Muchos colombianos que solo conocieron el conflicto armado y sus actores por televisión, y por lo tanto de manera distorsionada, apoyaron a Uribe en su cruzada contra el Estado Social de Derecho y ahora, frente a la posibilidad de que los pocos avances en materia social puedan ser revertidos, se rasgan las vestiduras.
Así, el “estado de opinión” no es un invento de Uribe, es la consecuencia del resquebrajamiento de los partidos.
Es el fortalecimiento de una corriente autoritaria por fuera de los partidos políticos tradicionales en una época en que estos no representan ningún proyecto de país y la mayoría de sus miembros están dedicados a engrosar fortunas personales.
Es la consolidación de un sector político y su ethos mafioso, entronizado en el poder por medio de la violencia, el despojo de tierras y la manipulación de la opinión pública.

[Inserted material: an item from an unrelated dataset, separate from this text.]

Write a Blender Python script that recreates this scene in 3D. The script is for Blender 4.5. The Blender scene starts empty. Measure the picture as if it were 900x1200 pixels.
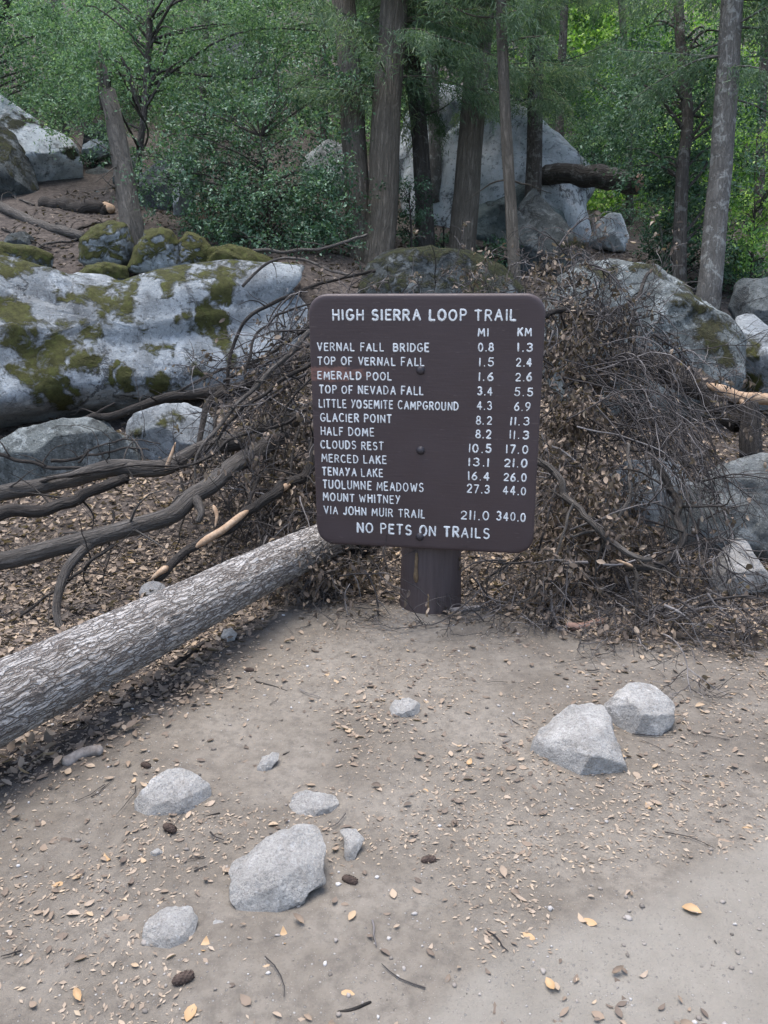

Al apelar al “estado de opinión”, el uribismo no hace un llamado a la sana deliberación política, sino que desea convertir su opinión en dogma y verdad absoluta.
Sin embargo, la consolidación de una hegemonía asentada sobre una opinión pública fluctuante no deja de ser algo endeble. Además, los alcances de lo que se acordó en el proceso de paz de La Habana, la expansión de las redes sociales, el crecimiento de la oposición, entre otros factores, han propiciado un nuevo escenario y han abierto las posibilidades de un cambio político en Colombia.
Pero hasta que no se construyan alternativas políticas fuertes que salgan a las calles y al campo a dialogar con los colombianos y articulen sus necesidades en propuestas concretas, los medios seguirán direccionando la discusión pública al vaivén de sus intereses: posicionando líderes políticos, generando falsas equivalencias, estigmatizando el pensamiento crítico o proponiendo debates nimios.
Seguirán asumiendo la función de los partidos políticos haciéndoles creer a los colombianos que las necesidades de grupos particulares son sus propias necesidades.
Ya es hora de que en Colombia la voluntad de una corriente política autoritaria deje de imponerse a sangre y fuego sobre el bien común.